Solo ad una scuola veramente rispondente a queste prerogative si può dare la qualifica di “comunità educante”, frutto cioè di una aggregazione, di una scelta libera, attorno a valori autentici da scoprire, sperimentare e proporre insieme.
Si tratta certamente di un fatto di cultura. E se uno degli aspetti del fare cultura è rappresentato dal modo di porsi e dal modo di essere, la “comunità educante” diviene ambito di elaborazione e di espressione, in cui le persone – insegnanti, alunni e genitori – mettono insieme conoscenze, esperienze, ideali, ipotesi di impegno e di lavoro, e scelgono mezzi, tempi e fini intermedi, per conseguire insieme una visione coerente dell’uomo e della storia, un insieme di valori riconosciuti e sperimentati, e un insieme di comportamenti personali e sociali ad essi conformi.
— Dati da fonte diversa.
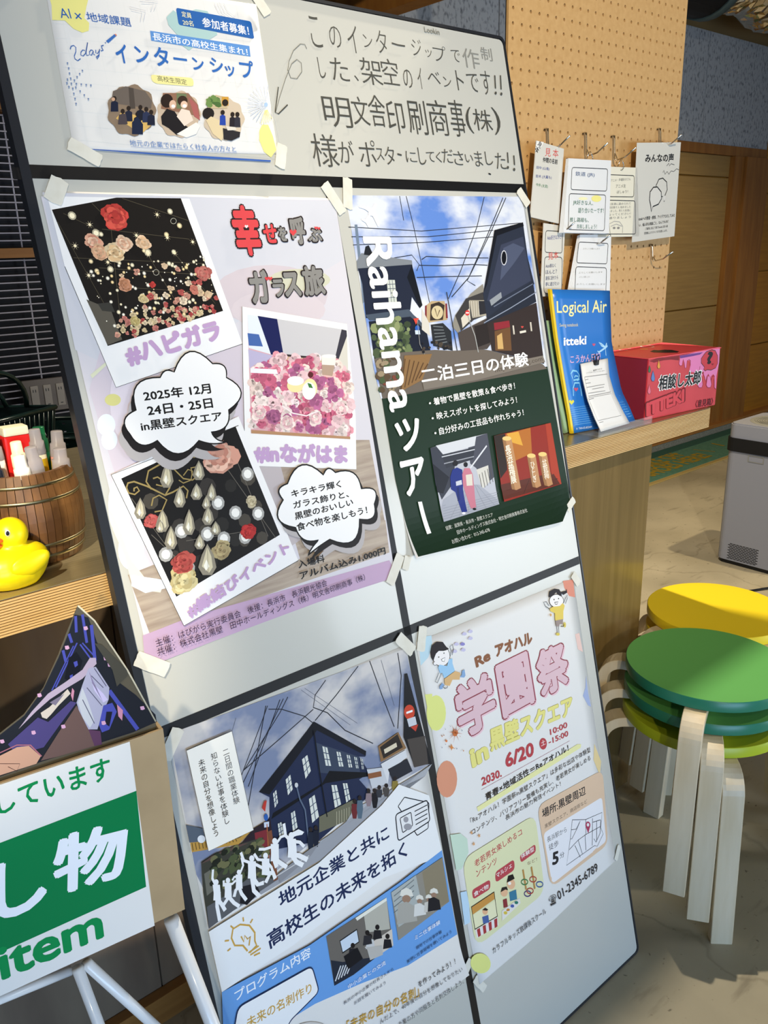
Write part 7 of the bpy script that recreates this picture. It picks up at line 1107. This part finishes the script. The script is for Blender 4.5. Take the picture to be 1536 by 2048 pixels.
D3 = lambda x, y: (.013*((.075 - y)/.075)**2*(1 - max(0, (x - .33)/.09)**2) if y < .075 and x < .42 else 0) if y < .075 else 0
cut3 = [('y', .005 + i*.01) for i in range(8)] + [('x', .34 + i*.02) for i in range(5)]
poster('poster_tour', ((-.4605, .9655), (-.043, .9685), (-.0415, 1.552), (-.4655, 1.546)), 'street photo poster with dark green lower half, middle right of the whiteboard', ((-.462, 1.549, 78, .046, .018), (-.045, 1.549, -52, .034, .018), (-.041, .966, 30, .03, .015), (-.474, .962, 60, .022, .014)), deform=D3, cuts=cut3)
D4 = lambda x, y: .006*((.05 - y)/.05)**2 if y < .05 else 0
poster('poster_job', ((-.929, .245), (-.502, .245), (-.508, .832), (-.926, .836)), 'poster with dark corner building and leaping figures, lower left of the whiteboard', ((-.922, .834, 50, .040, .018), (-.506, .834, -52, .042, .020), (-.498, .248, 35, .03, .016)), deform=D4, cuts=[('y', .01), ('y', .02), ('y', .03), ('y', .04), ('y', .05)])
D5 = lambda x, y: (.011*((.09 - y)/.09)**2*(.35 + .65*math.sin(min(1, max(0, x/.40))*math.pi*.9 + .25)**2)) if y < .09 else 0
poster('poster_festival', ((-.478, .205), (-.063, .225), (-.062, .823), (-.482, .829)), 'white festival poster with two drawn children, lower right of the whiteboard', ((-.470, .832, 68, .040, .018), (-.058, .820, -58, .028, .016), (-.056, .238, 50, .028, .012), (-.476, .204, -60, .036, .014)), deform=D5, cuts=[('y', .005 + i*.012) for i in range(8)] + [('x', .04 + i*.05) for i in range(8)])
# ------------------------------------------------------------------ red suggestion box on the counter
def basis(ex, ey, o):
    ex = Vector(ex).normalized(); ey = Vector(ey).normalized(); ez = ex.cross(ey); m = Matrix((ex, ey, ez)).transposed().to_4x4(); m.translation = Vector(o); return m
FW = basis((.277, -.0205, 0), (0, 0, 1), (.333, -.1225, ZT + .0004)); W_, H_, DP = .277, .1395, .185
t = thing('suggestion_box', 'red painted cardboard box with a slot in the lid, on the counter end', 'box', mw=FW)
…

Con il richiamo ad una “corresponsabilità attiva” dei genitori e delle famiglie, si verrebbe a realizzare quella “sussidiarietà”, insieme esercitata, tra scuola e famiglia, a sostegno l’una dell’altra; e con ciò rispettando concretamente – e non mortificando – il pluralismo culturale e sociale, cioè quel pluralismo che è garanzia di quella libertà e di quella democrazia le cui temperature si misurano proprio analizzando se vi è o non vi è libertà di educazione.
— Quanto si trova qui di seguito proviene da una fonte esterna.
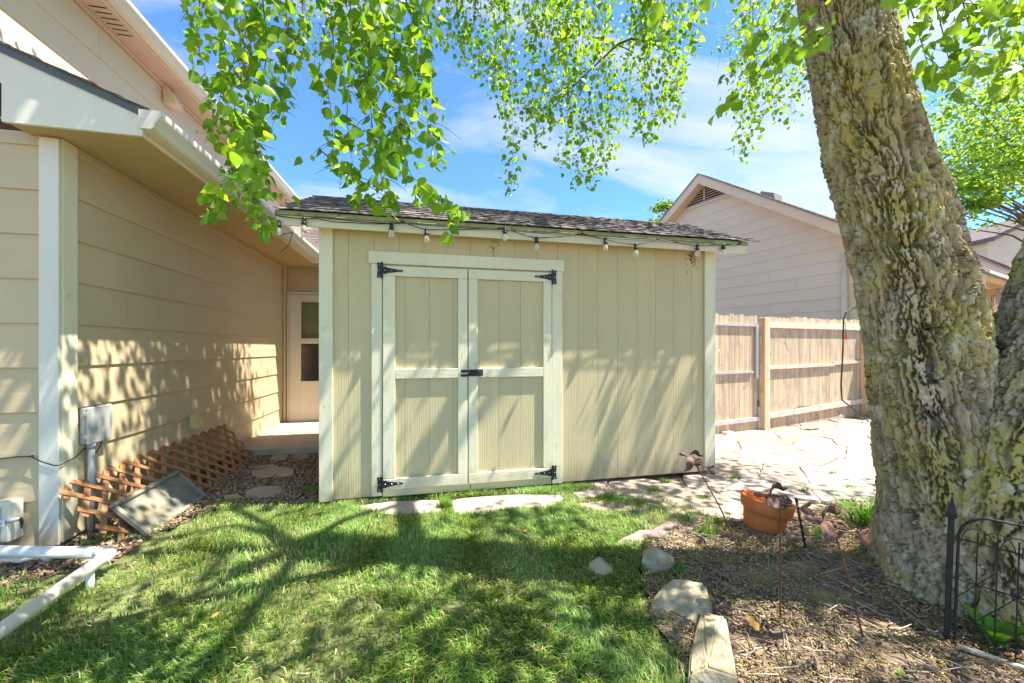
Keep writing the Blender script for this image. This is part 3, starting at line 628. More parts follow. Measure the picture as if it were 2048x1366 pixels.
def hinge(d, xk, z, s):
    """T hinge: knuckle at xk, strap pointing s, leaf on the casing."""
    y = DF-0.002
    h = part(d, 'hinge', MB().prism([(xk, y, z-0.030), (xk+s*0.03, y, z-0.030), (xk+s*0.045, y, z-0.022), (xk+s*0.10, y, z-0.014), (xk+s*0.150, y, z-0.007), (xk+s*0.158, y, z-0.010), (xk+s*0.170, y, z), (xk+s*0.158, y, z+0.010), (xk+s*0.150, y, z+0.007),
                            (xk+s*0.10, y, z+0.014), (xk+s*0.045, y, z+0.022), (xk+s*0.03, y, z+0.030), (xk, y, z+0.030)], (0, -0.0035, 0))
             .prism([(xk, y+0.001, z-0.066), (xk-s*0.018, y+0.001, z-0.060), (xk-s*0.040, y+0.001, z-0.063), (xk-s*0.042, y+0.001, z-0.052), (xk-s*0.036, y+0.001, z), (xk-s*0.042, y+0.001, z+0.052), (xk-s*0.040, y+0.001, z+0.063), (xk-s*0.018, y+0.001, z+0.060), (xk, y+0.001, z+0.066)], (0, -0.0042, 0))
             .tube([(xk, y-0.006, z-0.068), (xk, y-0.006, z+0.068)], 0.0065, 8), m_black)
    sm = MB()
    for dx, dz in ((0.022, 0), (0.075, 0), (0.128, 0), (-0.022, 0.045), (-0.022, 0), (-0.022, -0.045)):
        sm.lathe([(0.0045, 0), (0.0045, 0.002), (0.003, 0.0035), (0, 0.004)], (xk+s*dx, y-0.0035, z+dz), 8, Matrix.Rotation(R_(90), 3, 'X'))
    part(h, 'screw', sm, m_screw)
hinge(dl, -0.378, 1.905, 1); hinge(dl, -0.378, 0.112, 1); hinge(dr, 1.109, 1.905, -1); hinge(dr, 1.109, 0.112, -1)
lt = MB(); ly = DF-0.003
lt.box((0.352, ly-0.006, 1.008), (0.47, ly, 1.066), 0.004).box((0.275, ly-0.006, 1.040), (0.325, ly, 1.064), 0.004).box((0.275, ly-0.006, 1.004), (0.325, ly, 1.026), 0.004)
lt.tube([(0.30, ly-0.012, 1.052), (0.36, ly-0.016, 1.056), (0.41, ly-0.028, 1.050), (0.455, ly-0.022, 1.036)], [0.007, 0.008, 0.010, 0.006], 8)
lt.tube([(0.30, ly-0.010, 1.015), (0.46, ly-0.010, 1.015)], 0.0055, 8).tube([(0.40, ly-0.005, 1.04), (0.40, ly-0.03, 1.04)], 0.008, 8)
lt.lathe([(0.010, -0.004), (0.013, 0.004), (0.006, 0.010), (0, 0.011)], (0.345, ly-0.01, 1.03), 10, Matrix.Rotation(R_(90), 3, 'X'))
part(dr, 'latch', lt, m_black, label='black gate latch joining the two doors')
# nail heads on the trim boards
m_nail = mat('nail_head', (0.50, 0.46, 0.33), 0.5, 0.1)
nm = MB(); rn = random.Random(77)
def nail(x, y, z): nm.lathe([(0.0042, 0), (0.0042, 0.0012), (0, 0.0018)], (x+rn.uniform(-.006, .006), y, z+rn.uniform(-.02, .02)), 7, Matrix.Rotation(R_(90), 3, 'X'))
for z in np.arange(0.15, 2.2, 0.31):
    for x in (SX0+0.03, SX0+0.075, SX1-0.03, SX1-0.075): nail(x, SY-0.0222, z)
    if z < 1.9:
        for x in (-0.445, -0.40, 1.135, 1.19): nail(x, SY-0.0262, z)
for x in np.arange(-0.42, 1.2, 0.33): nail(x, SY-0.0282, 1.99); nail(x+0.01, SY-0.0282, 2.04)
for x in np.arange(-0.3, 1.1, 0.14): nail(x, DF-0.0008, 1.905); nail(x, DF-0.0008, 0.11)
for z in (0.3, 0.6, 0.9, 1.2, 1.5, 1.75):
    for x in (-0.33, 0.29, 0.385, 1.065): nail(x, DF-0.0003, z)
part(shed, 'nail_heads', nm, m_nail)['kind'] = 'stuff'
# fascia, mossy roof edge and roof
EYS, EZS, RYS, RZS = 3.285, 2.315, 4.42, 2.85
RX0, RX1 = -1.145, 3.115
part(shed, 'fascia', MB().box((RX0, EYS+0.004, 2.205), (RX1, EYS+0.026, 2.282), 0.003), m_trimh)
part(shed, 'soffit', MB().box((RX0+0.02, EYS+0.027, 2.236), (RX1-0.02, SY-0.023, 2.246)), m_trimh)
part(shed, 'roof_edge', MB().prism([(RX0-0.008, EYS-0.014, 2.283), (RX0-0.008, EYS-0.006, 2.316), (RX0-0.008, EYS+0.03, 2.33), (RX0-0.008, EYS+0.03, 2.283)], (RX1-RX0+0.016, 0, 0)), m_moss)
part(shed, 'rake_board', MB().prism([(RX1-0.02, EYS+0.03, 2.20), (RX1-0.02, EYS+0.03, 2.31), (RX1-0.02, RYS, RZS-0.01), (RX1-0.02, RYS, RZS-0.12)], (0.018, 0, 0)), m_trimh)
part(shed, 'rake_board', MB().prism([(RX0+0.002, EYS+0.03, 2.20), (RX0+0.002, EYS+0.03, 2.31), (RX0+0.002, RYS, RZS-0.01), (RX0+0.002, RYS, RZS-0.12)], (0.018, 0, 0)), m_trimh)
sl_ = Vector((0, RYS-EYS, RZS-EZS)); SL = sl_.length; sl_.normalize(); sn_ = Vector((0, -sl_.z, sl_.y))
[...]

Solo così si attuerebbe un concreto passaggio alla scuola della comunità, non a una comunità astratta, ma a una comunità reale dove i genitori e le famiglie verrebbero portati a partecipare perché responsabili e direttamente coinvolti nell’attuazione di un progetto educativo.
Il tutto in una unità dichiarata di intenti in cui gli insegnanti non dovrebbero mortificare la loro espressione anche nell’esercizio della specifica professione perché inseriti in una realtà viva e in continua crescita; la famiglia verrebbe concretamente aiutata a stabilire una sostanziale continuità educativa e a preoccuparsi non soltanto dei propri figli ma anche delle altre famiglie; gli alunni sarebbero completamente messi nella condizione di crescere e di esprimersi liberamente secondo una dimensione congeniale e non finalizzata.
La scuola diverrebbe, così, autenticamente “momento” di educazione e di formazione, luogo di esperienza personale e comunitaria, nonché ambito culturale teso a far scoprire il proprio ruolo, la propria identità e la propria vocazione. E si sconfiggerebbe così il vuoto oggi esistente nella scuola e il nulla attorno al quale troppo spesso si è chiamati a partecipare; si promuoverebbe invece una autentica partecipazione, capace di ridare sapore e significato all’impegno richiesto di corresponsabilità: cioè una partecipazione consapevole e non semplice premessa del fatto educativo.